Wednesday, November 23, 2011

Miss Peregrine's Home for Peculiar Children by Ransom Riggs, a Review

Miss Peregrine's Home for Peculiar Children is based on the idea that a number of old, strange photographs are not, as the appear, fake. Instead, they are pictures of peculiar children demonstrating their talents. One floats, one can raise the dead temporarily, and so on. We first hear about these children from the narrator, Jacob, who first heard about them from his grandfather, who claimed to have spent time living with them. As he grows older, however, Jacob decides his grandfather must have been making the stories up. He continues to believe this right up to the day his grandfather is killed by a monster, and no amount of counseling can make Jacob's nightmares go away.

Finally, Jacob convinces his father to take him to the place where the children once lived. He finds it a wreck, destroyed in World War II, and then finds out there is a way to go back. The children are real; they live their lives in a single, repeated day, just before the bomb fell. They are safe there, but they cannot leave, and the monsters are coming.

Looking back over this book, I'd have to say it was uneven. There are times when it approaches brilliance, and Riggs does make what could have been a mere gimmick, a set old, strange pictures, work as an important part of the story which creates a substantial portion of the atmosphere.

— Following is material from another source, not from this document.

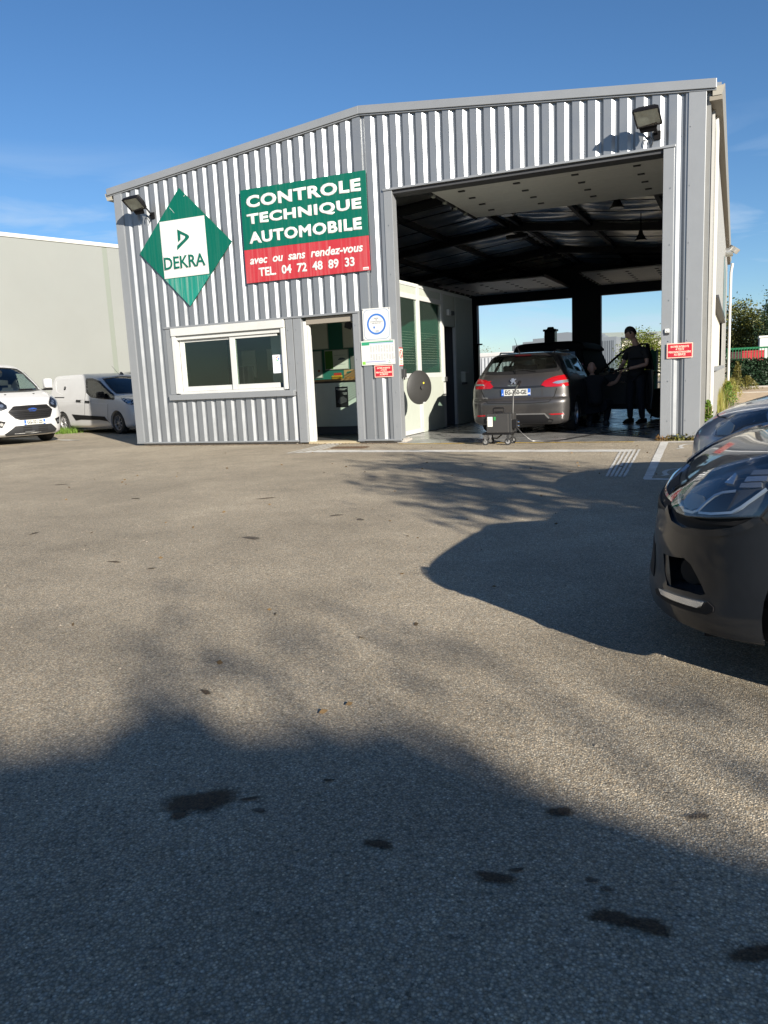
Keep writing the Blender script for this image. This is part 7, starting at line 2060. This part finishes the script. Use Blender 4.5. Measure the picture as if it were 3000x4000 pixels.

I was expecting, maybe hoping, for something kind of creepy,maybe even brilliant. Miss Peregrine's Home for Peculiar Children never quite entirely grabbed me however, mostly due to the narrator. Jacob is a rather self-centered, whiny sixteen-year-old, and it's difficult to like him or care too much about what happens to him. Yes, there are reasons for his problems, and he does some growing over the course of the book, but his deliberate detachment from everyone around him had a distancing effect on me, as well. He tells us he was once close to his grandfather, but by the time the book starts, that closeness has ended, and his new relationship with the peculiar children never grows deep enough to be convincing. It seems he throws his lot in with them as much because he doesn't belong anywhere else as because he cares for them. This holds true even for his new love interest who was once his grandfather's girlfriend, a situation which makes the relationship seem both unreal and unstable.

On the other hand, the pictures are truly atmospheric and creepy, some of the individual descriptions of the children do reach creepy to affecting levels, and I found the use of the stable time loop and the reason the children could not leave to enter the modern day--they will age--creative. The solution to the dilemma was also satisfying, as a plot point.

There is an audio version of this book, but however well read it may be, I cannot see it truly capturing the book's essence. The pictures are far too important to be left out.

Miss Peregrine's Home for Peculiar Children was not quite what I had hoped, it attempted more than it could truly achieve, but it was a unique work, and it kept my interest, and I will definitely be watching for Ransom Riggs next book.